Judith Biran fährt sich verstohlen mit der Hand über ihre Augen. Die 89-Jährige ist eine zierliche Frau mit feinen Gesichtszügen, höchstens einen Meter 55 groß. Silberfarbenes Haar umrahmt ihren Kopf, in dem ein phänomenales Gedächtnis steckt. An viele Details kann ich mich erinnern als wäre es gestern gewesen, sagt sie. Zum Beispiel an die jüdische Schule in Westendorf Nummer 15. Im Vorderhaus haben die Lehrer gewohnt. Dann legt sie los: Frau Bamberger hat möblierte Zimmer im ersten Stock vermietet. Unterm Dach wohnte Familie Eschwege und in der Mitte der Schuldirektor Lundner mit seiner Ehefrau und den Kindern. Die ehemalige Schule, ein dreistöckiger Klinkerbau, steht im Hinterhof.

"Oben sehen Sie noch den Davidstern. Ganz oben war ne Uhr, war auch ein Davidstern und ne Uhr dran. Im muss mal gucken ob da noch offen ist."

Im Erdgeschoss lag die Aula, darüber die Klassenzimmer. Judith Biran steigt die drei Stufen hoch und rüttelt an der blauen Eingangstür.

"Nein, da drin war ne große Schüssel, da haben wir uns die Hände gewaschen, und da sind wir rein, sind die Treppen raufgegangen zu den Klassenzimmern. Und hinten war ein Garten. Die Kindheit besteht nur noch aus Erinnerung, aber wenn ich hier bin, ich fühle diese, ich fühle das noch, wie ich mich gefühlt habe damals."

Und damals in ihrer Kindheit habe sie sich gut gefühlt, erinnert sich Judith Biran. Die Unterstadt, in der sie mit ihrer Familie lebte, war das jüdische Viertel. Die meisten, die hier lebten, kannten sich gut. Auf den Straßen spielte die Kinder miteinander, egal welcher Religion. Doch als die Nazis 1933 die Macht ergriffen, wurde das schlagartig anders.

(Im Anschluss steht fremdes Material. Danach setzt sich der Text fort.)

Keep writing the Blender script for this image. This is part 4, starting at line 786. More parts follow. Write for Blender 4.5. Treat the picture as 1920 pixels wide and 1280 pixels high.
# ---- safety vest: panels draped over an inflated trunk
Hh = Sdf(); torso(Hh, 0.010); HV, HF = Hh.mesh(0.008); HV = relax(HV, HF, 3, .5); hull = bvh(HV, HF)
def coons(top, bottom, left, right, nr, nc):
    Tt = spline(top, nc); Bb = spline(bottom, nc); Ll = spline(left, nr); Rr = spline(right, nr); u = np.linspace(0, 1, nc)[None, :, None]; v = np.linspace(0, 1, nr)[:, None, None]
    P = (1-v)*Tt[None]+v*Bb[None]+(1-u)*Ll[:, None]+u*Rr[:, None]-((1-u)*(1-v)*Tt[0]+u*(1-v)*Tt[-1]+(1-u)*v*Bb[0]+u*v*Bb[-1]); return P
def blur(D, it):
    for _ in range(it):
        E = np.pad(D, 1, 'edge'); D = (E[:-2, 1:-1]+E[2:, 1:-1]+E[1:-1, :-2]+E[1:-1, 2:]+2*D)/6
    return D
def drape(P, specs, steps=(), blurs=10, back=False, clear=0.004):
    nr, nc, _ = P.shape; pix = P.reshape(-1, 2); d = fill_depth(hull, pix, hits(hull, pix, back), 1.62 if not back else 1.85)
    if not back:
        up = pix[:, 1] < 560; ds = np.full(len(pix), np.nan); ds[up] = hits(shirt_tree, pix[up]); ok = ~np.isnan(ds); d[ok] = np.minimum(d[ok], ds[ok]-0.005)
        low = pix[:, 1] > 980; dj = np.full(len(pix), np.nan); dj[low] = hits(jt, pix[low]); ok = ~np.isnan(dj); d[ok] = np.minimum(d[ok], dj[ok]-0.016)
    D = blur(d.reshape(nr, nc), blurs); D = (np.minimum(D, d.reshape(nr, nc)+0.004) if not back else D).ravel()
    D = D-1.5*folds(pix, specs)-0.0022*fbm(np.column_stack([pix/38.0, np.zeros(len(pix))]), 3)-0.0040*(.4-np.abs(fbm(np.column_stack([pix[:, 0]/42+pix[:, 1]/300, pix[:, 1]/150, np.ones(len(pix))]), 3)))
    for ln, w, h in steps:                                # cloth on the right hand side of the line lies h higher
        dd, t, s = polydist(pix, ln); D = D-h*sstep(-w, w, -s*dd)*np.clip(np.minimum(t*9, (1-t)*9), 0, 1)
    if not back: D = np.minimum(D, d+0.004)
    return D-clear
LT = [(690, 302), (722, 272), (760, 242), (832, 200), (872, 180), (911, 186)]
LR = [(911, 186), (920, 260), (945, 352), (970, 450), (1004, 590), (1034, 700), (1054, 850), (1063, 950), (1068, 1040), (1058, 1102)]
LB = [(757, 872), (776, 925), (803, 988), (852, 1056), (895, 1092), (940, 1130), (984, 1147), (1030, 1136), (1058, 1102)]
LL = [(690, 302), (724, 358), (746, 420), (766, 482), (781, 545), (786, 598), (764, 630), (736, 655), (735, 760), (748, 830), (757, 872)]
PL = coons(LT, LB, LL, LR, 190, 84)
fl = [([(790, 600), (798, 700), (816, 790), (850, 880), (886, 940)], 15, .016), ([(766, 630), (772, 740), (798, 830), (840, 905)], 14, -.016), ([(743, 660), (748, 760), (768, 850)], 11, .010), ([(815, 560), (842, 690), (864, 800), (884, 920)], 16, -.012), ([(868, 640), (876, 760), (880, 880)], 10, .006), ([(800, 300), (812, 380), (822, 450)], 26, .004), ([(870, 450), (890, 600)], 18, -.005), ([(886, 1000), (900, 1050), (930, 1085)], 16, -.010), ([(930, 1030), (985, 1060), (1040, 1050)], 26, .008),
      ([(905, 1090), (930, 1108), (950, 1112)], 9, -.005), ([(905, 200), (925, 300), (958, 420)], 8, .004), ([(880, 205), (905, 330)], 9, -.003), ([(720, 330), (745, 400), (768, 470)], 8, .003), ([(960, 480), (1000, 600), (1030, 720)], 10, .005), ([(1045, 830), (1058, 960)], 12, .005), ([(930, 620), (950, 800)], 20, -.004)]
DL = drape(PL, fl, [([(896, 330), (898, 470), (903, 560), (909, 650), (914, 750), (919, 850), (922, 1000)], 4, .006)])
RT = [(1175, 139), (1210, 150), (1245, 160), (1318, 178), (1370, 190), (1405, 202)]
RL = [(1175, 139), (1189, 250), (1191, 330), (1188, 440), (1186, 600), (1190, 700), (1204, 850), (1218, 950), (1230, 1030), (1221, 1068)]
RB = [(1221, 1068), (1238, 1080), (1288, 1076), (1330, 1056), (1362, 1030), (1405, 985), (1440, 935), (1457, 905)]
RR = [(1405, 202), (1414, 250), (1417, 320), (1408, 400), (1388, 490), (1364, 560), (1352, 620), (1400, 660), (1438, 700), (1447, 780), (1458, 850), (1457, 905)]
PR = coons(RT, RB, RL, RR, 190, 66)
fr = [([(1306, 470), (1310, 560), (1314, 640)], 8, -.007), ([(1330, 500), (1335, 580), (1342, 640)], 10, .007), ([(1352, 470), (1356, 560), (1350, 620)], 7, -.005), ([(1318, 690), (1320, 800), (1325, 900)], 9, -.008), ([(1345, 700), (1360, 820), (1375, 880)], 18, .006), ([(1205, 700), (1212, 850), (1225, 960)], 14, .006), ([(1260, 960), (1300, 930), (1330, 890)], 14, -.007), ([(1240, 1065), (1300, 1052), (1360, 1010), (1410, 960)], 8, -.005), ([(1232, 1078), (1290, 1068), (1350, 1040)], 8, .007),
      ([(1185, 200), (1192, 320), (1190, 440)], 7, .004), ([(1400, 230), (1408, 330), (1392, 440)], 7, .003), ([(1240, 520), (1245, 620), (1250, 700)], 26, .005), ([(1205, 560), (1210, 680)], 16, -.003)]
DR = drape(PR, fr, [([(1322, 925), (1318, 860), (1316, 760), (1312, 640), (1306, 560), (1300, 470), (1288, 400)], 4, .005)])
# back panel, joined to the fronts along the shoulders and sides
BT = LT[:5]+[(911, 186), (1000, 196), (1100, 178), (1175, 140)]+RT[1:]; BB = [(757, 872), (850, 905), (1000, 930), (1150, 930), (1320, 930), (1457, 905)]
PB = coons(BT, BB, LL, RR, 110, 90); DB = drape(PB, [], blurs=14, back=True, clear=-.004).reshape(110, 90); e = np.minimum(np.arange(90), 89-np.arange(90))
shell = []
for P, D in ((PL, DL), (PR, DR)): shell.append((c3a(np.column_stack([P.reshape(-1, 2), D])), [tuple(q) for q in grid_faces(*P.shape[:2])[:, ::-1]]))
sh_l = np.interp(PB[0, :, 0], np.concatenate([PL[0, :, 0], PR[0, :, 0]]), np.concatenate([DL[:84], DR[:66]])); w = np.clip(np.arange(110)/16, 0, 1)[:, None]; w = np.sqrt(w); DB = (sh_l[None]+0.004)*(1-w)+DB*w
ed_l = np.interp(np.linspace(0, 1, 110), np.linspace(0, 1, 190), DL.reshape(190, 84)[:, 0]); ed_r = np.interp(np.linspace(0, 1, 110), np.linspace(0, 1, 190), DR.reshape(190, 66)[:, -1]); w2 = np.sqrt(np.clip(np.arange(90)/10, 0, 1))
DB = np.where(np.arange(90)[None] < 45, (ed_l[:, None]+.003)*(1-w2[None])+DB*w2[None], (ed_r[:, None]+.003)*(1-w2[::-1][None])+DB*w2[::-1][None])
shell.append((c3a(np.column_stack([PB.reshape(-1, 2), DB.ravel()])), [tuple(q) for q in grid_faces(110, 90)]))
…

"Das kam gleich nach den Wahlen 33, da haben wir schon gelitten. Da haben die Kinder schon nicht mit uns spielen wollen. Und nach den Wahlen hat schon ein Junge gesagt, hat mich geschupst, du nicht. Und da habe ich gesagt, warum ich nicht, du bist Jude."

Woher dieser plötzliche Hass kam, Judith Biran schüttelt den Kopf. Wenige Wochen nach der Pogromnacht konnte die siebzehnjährige Judith mit Hilfe einer jüdischen Vereinigung für junge Mädchen nach Palästina flüchten. Ihre Eltern sah sie niemals wieder. Und auch viele andere jüdische Halberstädter nicht. Ihre Namen sind auf Betonstelen eingeritzt. Das Mahnmal steht auf dem Domplatz. Von dort aus begann die Deportation.

"Das sind die Steine. Da sind alle Namen drauf. Ich habe alle gekannt, ich habe alle gekannt. Königshofer, Bär, Max Bär, die hatten eine Villa in der Spiegelstraße. Neben dem Gefängnis hatten die eine Villa. Samuel Bär, Willy Cohn. … Solange es einen nicht direkt getroffen hat, hat man immer gedacht, das wird sicher wieder. Man konnte das nicht glauben. Man konnte das nicht glauben, dass es so kommen wird."

Am 23. November 1942 deportierten die Nazis die letzten Juden aus Halberstadt. Es waren zumeist Alte, Kranke, Frauen und Kinder. Von dem einstigen Zentrum der jüdischen Orthodoxie ist heute in der Stadt nichts mehr zu spüren. Es sei denn, man begibt sich bewusst auf die Spurensuche.